L'une des premières sanctions prises par les Allemands, après la décision de Vladimir Poutine d'envahir les régions séparatistes ukrainiennes du Donbass, reconnues par lui comme indépendantes, a été la suspension du projet de gazoduc Nord Stream 2. Comme il n'est pas opérationnel, cela n'aura que peu d'incidences à court terme sur les marchés mondiaux du gaz et du pétrole.
En effet, si les sanctions portaient sur l'arrêt des importations de pétrole et de gaz russes, les effets seraient immédiats sur les prix. Ce mardi après-midi, le risque géopolitique ukrainien faisait gagner au prix du baril de Brent - la référence européenne du pétrole - un peu moins de 2 dollars, autour de 97 dollars. Celui du baril de WTI, la référence américaine, gagnait plus de 1%, pour évoluer autour de 93 dollars.
"La réaction du marché reste encore disciplinée même si plus de volatilité est attendue au fur et à mesure que la situation militaire et politique évolue et risque de s'aggraver", indique Gregor Hirt, directeur de la gestion multi-actifs chez Allianz GI.
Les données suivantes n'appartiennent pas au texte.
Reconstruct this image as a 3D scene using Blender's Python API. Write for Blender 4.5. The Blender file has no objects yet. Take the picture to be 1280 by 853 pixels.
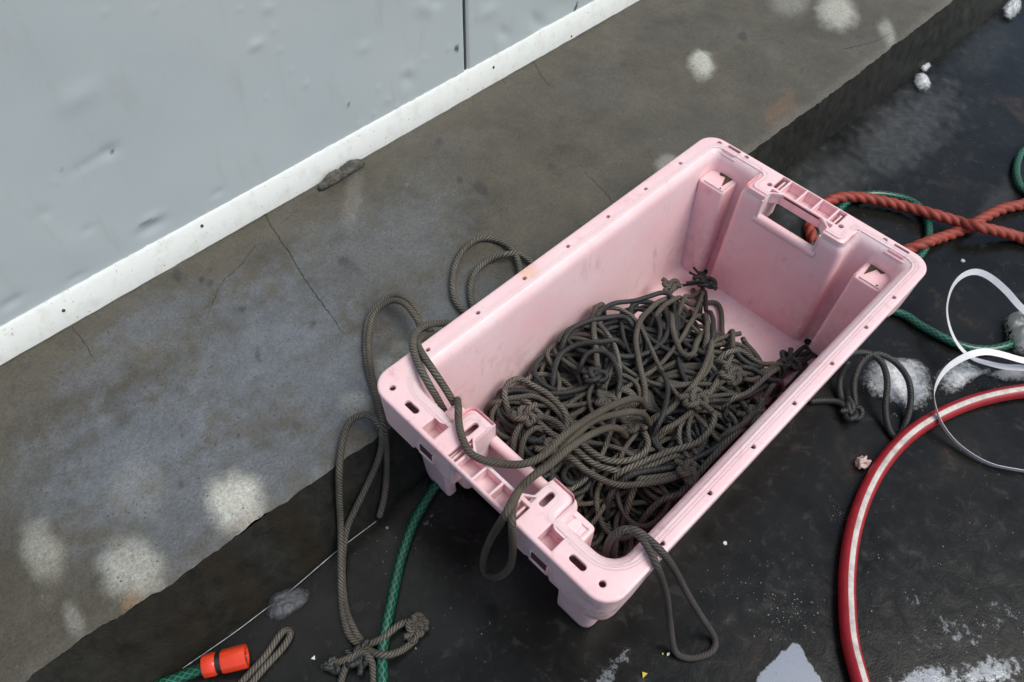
import bpy, bmesh, math, random
import numpy as np
from mathutils import Vector, noise
random.seed(7); RNG = np.random.default_rng(7)
S = bpy.context.scene
COL = S.collection
rad = math.radians

# ------------------------------------------------------------------ camera
# survey of the place: crate lengthwise along X, wall along X at y = 1.08, z up, lens centre over the origin
RC = np.array([[0.70945325, -0.55328483, 0.43652261],
               [-0.7041471, -0.58216509, 0.40652266],
               [0.0292054, -0.59578495, -0.80261282]])
CAM = np.array([0, 0, 1.2207]); FPX = 987.01
cd = bpy.data.cameras.new('camera'); cam = bpy.data.objects.new('camera', cd); COL.objects.link(cam)
cd.sensor_width = 36; cd.lens = FPX / 1280 * 36; cd.clip_start = .02; cd.clip_end = 500
from mathutils import Matrix
m = Matrix.Identity(4)
for i in range(3):
    m[i][0] = RC[i][0]; m[i][1] = -RC[i][1]; m[i][2] = -RC[i][2]; m[i][3] = CAM[i]
cam.matrix_world = m
S.camera = cam

def ray(px, py): return RC @ np.array([px - 640., py - 426.5, FPX])
def at(px, py, z): r = ray(px, py); return CAM + r * ((z - CAM[2]) / r[2])
def aty(px, py, y): r = ray(px, py); return CAM + r * ((y - CAM[1]) / r[1])
def atx(px, py, x): r = ray(px, py); return CAM + r * ((x - CAM[0]) / r[0])

# ------------------------------------------------------------------ object helpers
def tag(o, label=None, cat=None, group=None, kind=None):
    if label: o['label'] = label
    if cat: o['category'] = cat
    if group: o['group'] = group
    if kind: o['kind'] = kind
    return o
def empty(name, loc, label, cat, group=None):
    o = bpy.data.objects.new(name, None); o.location = loc; o.empty_display_size = .05
    COL.objects.link(o); return tag(o, label, cat, group)
def link(name, me, mat, parent=None, smooth=True):
    if mat: me.materials.clear(); me.materials.append(mat)
    if smooth:
        me.polygons.foreach_set('use_smooth', [True] * len(me.polygons))
    o = bpy.data.objects.new(name, me); COL.objects.link(o)
    if parent is not None:
        o.parent = parent
        off = Vector(parent.location); p = parent.parent
        while p is not None: off += Vector(p.location); p = p.parent
        o.location = -off if parent.type == 'EMPTY' else Vector((0, 0, 0))
    return o
class MB:
    """collects verts/faces (world metres) for one mesh"""
    def __init__(s): s.v = []; s.f = []; s.uv = []
    def add(s, v, f):
        n = len(s.v); s.v += [tuple(map(float, p)) for p in v]; s.f += [tuple(i + n for i in q) for q in f]
    def box(s, x0, x1, y0, y1, z0, z1, tx=0, ty=0):
        v = [(x0 - tx, y0 - ty, z0), (x1 + tx, y0 - ty, z0), (x1 + tx, y1 + ty, z0), (x0 - tx, y1 + ty, z0),
             (x0, y0, z1), (x1, y0, z1), (x1, y1, z1), (x0, y1, z1)]
        s.add(v, [(3, 2, 1, 0), (4, 5, 6, 7), (0, 1, 5, 4), (1, 2, 6, 5), (2, 3, 7, 6), (3, 0, 4, 7)])
    def loft(s, rings, close0=True, close1=True):
        n = len(rings[0]); v = [p for r in rings for p in r]; f = []
        for k in range(len(rings) - 1):
            for i in range(n):
                j = (i + 1) % n
                f.append((k * n + i, k * n + j, (k + 1) * n + j, (k + 1) * n + i))
        if close0: f.append(tuple(range(n))[::-1])
        if close1: f.append(tuple((len(rings) - 1) * n + i for i in range(n)))
        s.add(v, f)
    def mesh(s, name):
        me = bpy.data.meshes.new(name); me.from_pydata(s.v, [], s.f); me.update(); return me
    def build(s, name, mat, parent=None, smooth=True, sharp=None):
        me = s.mesh(name); o = link(name, me, mat, parent, smooth)
        if sharp is not None: set_sharp(me, sharp)
        return o
def set_sharp(me, ang):
    bm = bmesh.new(); bm.from_mesh(me)
    bmesh.ops.recalc_face_normals(bm, faces=bm.faces)
    for e in bm.edges:
        e.smooth = not (len(e.link_faces) == 2 and e.calc_face_angle(0) > rad(ang))
    for f in bm.faces: f.smooth = True
    bm.to_mesh(me); bm.free()

def rrect(x0, x1, y0, y1, r, z, n=6):
    out = []
    for cx, cy, a in ((x1 - r, y1 - r, 0), (x0 + r, y1 - r, 90), (x0 + r, y0 + r, 180), (x1 - r, y0 + r, 270)):
        for k in range(n + 1):
            t = rad(a + 90 * k / n); out.append((cx + r * math.cos(t), cy + r * math.sin(t), z))
    return out
def rounded_block(mb, x0, x1, y0, y1, z0, z1, r=.006, b=.003, t0=0.0):
    """upright rounded block with softened top; t0 = how much wider it is at the foot"""
    rings = [rrect(x0 - t0, x1 + t0, y0 - t0, y1 + t0, r, z0), rrect(x0, x1, y0, y1, r, z1 - b)]
    for k in (1, 2, 3):
        a = rad(30 * k); d = b * (1 - math.cos(a)); rings.append(rrect(x0 + d, x1 - d, y0 + d, y1 - d, max(r - d, .0006), z1 - b + b * math.sin(a)))
    mb.loft(rings)

def catmull(pts, step):
    P = np.array(pts, float); n = len(P)
    if n < 3: 
        L = np.linalg.norm(P[-1] - P[0]); k = max(2, int(L / step)); t = np.linspace(0, 1, k + 1)[:, None]; return P[0] * (1 - t) + P[-1] * t
    Q = np.vstack([2 * P[0] - P[1], P, 2 * P[-1] - P[-2]]); out = []
    for i in range(n - 1):
        p0, p1, p2, p3 = Q[i:i + 4]
        k = 16; t = np.linspace(0, 1, k, endpoint=False)[:, None]
        out.append(.5 * ((2 * p1) + (-p0 + p2) * t + (2 * p0 - 5 * p1 + 4 * p2 - p3) * t ** 2 + (-p0 + 3 * p1 - 3 * p2 + p3) * t ** 3))
    out.append(P[-1:]); C = np.vstack(out)
    d = np.r_[0, np.cumsum(np.linalg.norm(np.diff(C, axis=0), axis=1))]
    m_ = max(3, int(d[-1] / step)); s = np.linspace(0, d[-1], m_ + 1)
    return np.stack([np.interp(s, d, C[:, k]) for k in range(3)], 1)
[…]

Les livraisons ne sont pas suspendues
Cet attentisme du marché s'explique par le fait que les flux de pétrole et de gaz ne sont pas pour le moment coupés. Si c'était le cas, cela changerait radicalement la situation.
"Le conflit en Ukraine pourrait avoir un impact sur les marchés mondiaux de trois façons : les prix de l'énergie, les prêteurs à la Russie, et le risque d'une cyber-attaque russe. Si les prix de l'énergie ont surtout retenu l'attention jusqu'ici, c'était à juste titre car leur flambée a alimenté l'inflation mondiale. Plusieurs pays européens, l'Allemagne en particulier, sont les premiers concernés en raison de la dépendance à l'approvisionnement en gaz russe. En effet, le manque de cohésion des membres de l'UE pour répondre à la menace de guerre s'explique par les divisions liées à l'énergie", explique Steven Barrow, économiste chez Standard Bank.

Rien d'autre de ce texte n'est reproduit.